Of course, you just know the drunkest Philly fans likely saw the Crisco as a challenge. Some of them inevitably made it near the top before the grease got them, and then they fell from great heights and injured themselves. This was inevitable. Either that, or they realized the light poles were lubed up, and committed unspeakable acts. And if you think that's just my weird imagination running away with me, then you, my friend, don't know Philadelphia fans.

To wit:

Tip-of-the-Cap-Headline of the Week: ESPN

Worst Rule of the Week: No Tiebreak in Decisive Sets at Grand Slams

The U.S. Open is the only grand slam tennis tournament that resorts to a tiebreak at 6-all in the deciding set of a match—the fifth set for men, the third set for women. Every other important ATP (men's league) and WTA (women's league) tournament uses the tiebreak for a decisive third set (the men don't play best-of-five sets except at slams), but the other three slams—Australian Open, French Open, Wimbledon—require a player to win by two games.

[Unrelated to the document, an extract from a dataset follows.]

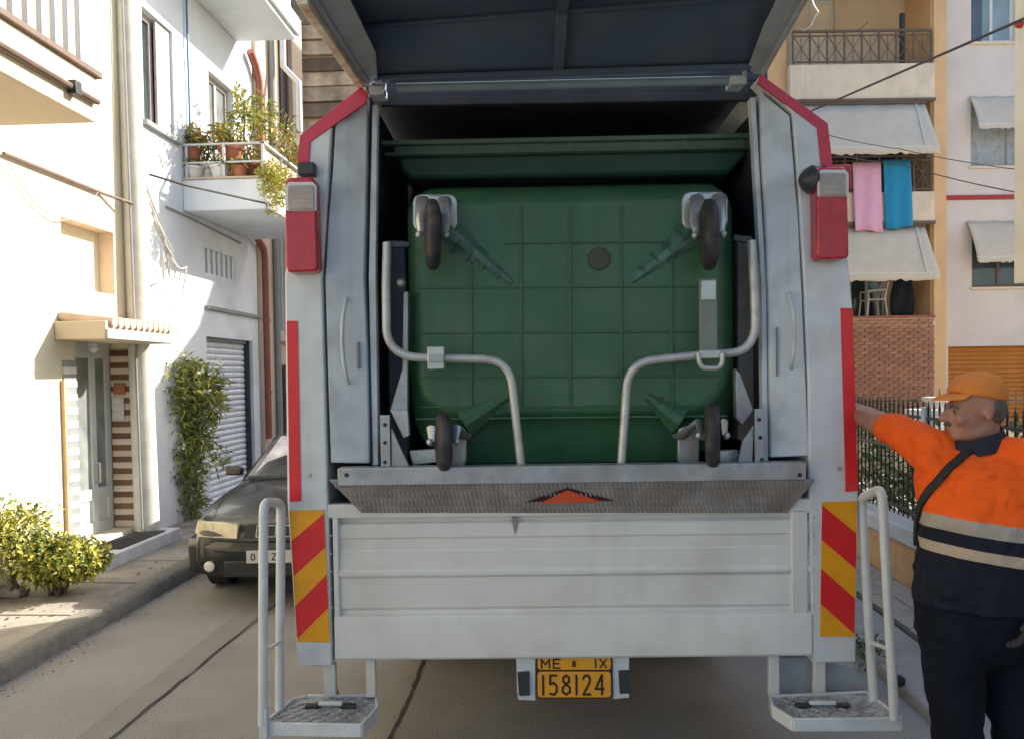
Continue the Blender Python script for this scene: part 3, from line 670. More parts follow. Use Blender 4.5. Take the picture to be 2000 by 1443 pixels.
# ------------------------------------------------------------------ wheelie bin in the lifter
YB = .17
c0 = tp(1115, 600, YB)
binr = thing('waste_bin', c0, 0, 'large green four-wheeled plastic bin tipped up with its base facing out of the hopper', 'bin', fr=T)
def rr3(x0, x1, z0, z1, y, rt, rb=None, n=8):
    out = []; rb = rb or rt
    for cx, cz, a0, r in ((x1-rt, z1-rt, 0, rt), (x0+rt, z1-rt, 90, rt), (x0+rb, z0+rb, 180, rb), (x1-rb, z0+rb, 270, rb)):
        for i in range(n+1):
            a = radians(a0+90*i/n); out.append((cx+r*cos(a), y, cz+r*sin(a)))
    return out
def bx(px, y): return tp(px, 600, y).x
def bz(py, y): return tp(1112, py, y).z
def ring(x0, x1, y0, y1, d, r, rb=None): return rr3(bx(x0, d), bx(x1, d), bz(y1, d), bz(y0, d), d, r, rb)
b = tb()
b.loft([ring(842,1390,404,792,YB+.004,.06,.12), ring(828,1404,394,800,YB+.001,.08,.15), ring(812,1420,384,808,YB+.012,.10,.18), ring(803,1427,375,818,YB+.034,.12,.22), ring(799,1431,369,850,YB+.055,.13,.26),
        ring(799,1431,366,902,YB+.085,.13,.30), ring(802,1428,364,916,YB+.22,.13,.32), ring(805,1425,362,930,YB+.5,.12,.34), ring(808,1422,350,935,YB+1.0,.1,.3)])
bb_ = b.build('bin_body', m_bin, binr, smooth=50)
# thin moulded ribs on the base
for px in (920, 1017, 1113, 1213, 1312):
    a_ = tp(px-3, 398, YB); b = tb(); y1_ = 795
    y0_ = 402 if 1000 < px < 1250 else 470
    b.bar(tp(px, y0_, YB-.002), tp(px+1, y1_, YB-.002), .009, .008, up=(0, 1, 0)); b.build('base_rib', m_bin, binr, bevel=.002)
for py in (474, 561, 649, 735, 793):
    x0_, x1_ = (985, 1312) if py == 474 else (822, 1404)
    b = tb(); b.bar(tp(x0_, py+1.5, YB-.001), tp(x1_, py-1.5, YB-.001), .008, .007, up=(0, 0, 1)); b.build('base_rib', m_bin, binr, bevel=.002)
b = tb(); b.bar(tp(812, 818, YB+.01), tp(1420, 812, YB+.01), .02, .012); b.build('base_edge', m_bin, binr, bevel=.004)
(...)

2018 Australian Open - Day 4

Scott Barbour

I should probably define what I'm talking about, right? Okay, so in tennis, when both players win six games in a set, a tiebreak—first to seven points, win by two—is used to decide the winner. When you see a set score of 7-6, you know it was decided by a tiebreaker. It's the only time a player can win a set by one "game"—otherwise, it's 6-4, 7-5, etc. The tiebreak was invented in 1965, but the modern version wasn't implemented at the U.S. Open until 1975, and Wimbledon didn't adopt it until 1979. Up to that point, you could have scorelines like this one, from the five hour, 12 minute 1969 Wimbledon final between Pancho Gonzalez and Charlie Passarel:

22-24, 1-6, 16-14, 6-3, 11-9.

Nuts, right? But not as nuts as the 2010 Wimbledon match between John Isner and Nicolas Mahut. Because there's no fifth set tiebreaker, they infamously played an 11 hour, five minute match over three days in which Isner prevailed 70-68 in the final set.

Now, was this epic? Absolutely, for pure duration if nothing else.

Was it fun to watch? Helllll no. They barely even showed it on TV—they just cut back when one of them had a break chance. Who wants to sit through that?

And that's the issue—just as it wasn't a blast to live through a 22-24 first set in 1969, it was no fun to endure 70-68 in 2010. That's an extreme case, but it's also true for lesser cases, like Lauren Davis' 15-13 loss to no. 1 Simona Halep on Friday night at the Australian Open. It was an incredible, exciting match until 6-all in the third set. If it had ended 8-6, it would have probably hit the sweet spot for high drama. But because it extended to 15-13, it grew monotonous and uncertain, and it was tough to enjoy because there was no end in sight. At the tail end of a beautiful match, I found myself growing impatient and bored, and it sucked the suspense out of something awesome.

But if this match had gone to a tiebreaker at 6-all in the third set? Not only would it have saved a useless hour of play, but it would have been an intense, gut-wrenching finish worthy of the rest of the match.

The U.S. Open has it right—tiebreaks at 6-all, regardless of the situation. It's time to end the endless set.

The Someone-Please-Write-a-Long-Feature-About-This Story of the Week: The shirtless Tongan Olympian

Okay, remember this guy?

He was the flag-bearer for Tonga in the Rio Summer Olympics, and he got kinda famous because he went shirtless in the opening ceremony, had a 14-pack, and was wearing more grease than a Philadelphia light pole. His sport was taekwondo, and he lost in the first round, but he got famous anyway.

Now, though? Now the dude somehow qualified for the Winter Olympics in cross-country skiing. Yes, that's cross-country skiing. This despite never having attempted to ski on snow before 2016, and being forced to qualify on something called "roller-skis," and then driving through a blizzard in Iceland to get his final qualification time. NPR had a semi-lengthy piece before he qualified, and it included lines like this:

On roller skis, a cross-country skier needs only pavement to practice the motions necessary to actually cross-country ski. Great, right?

"These are the worst things ever made," Pita says. "I tell you: the amount of concrete that I've eaten, no one should ever go through that process."

But it was not enough—I need 8,000 words from the New Yorker, or something. This is too insane to be true, and represents everything that is both wonderful and deeply strange about the Olympics. I mean, why is this happening? What is in his head? Why is he such a hero? Move aside, Spitz, Phelps, Joyner-Kersee, Bolt, and all you Soviet gymnasts—there's a new greatest Olympian ever, and he's going to lose to some Norwegian by like 10 hours.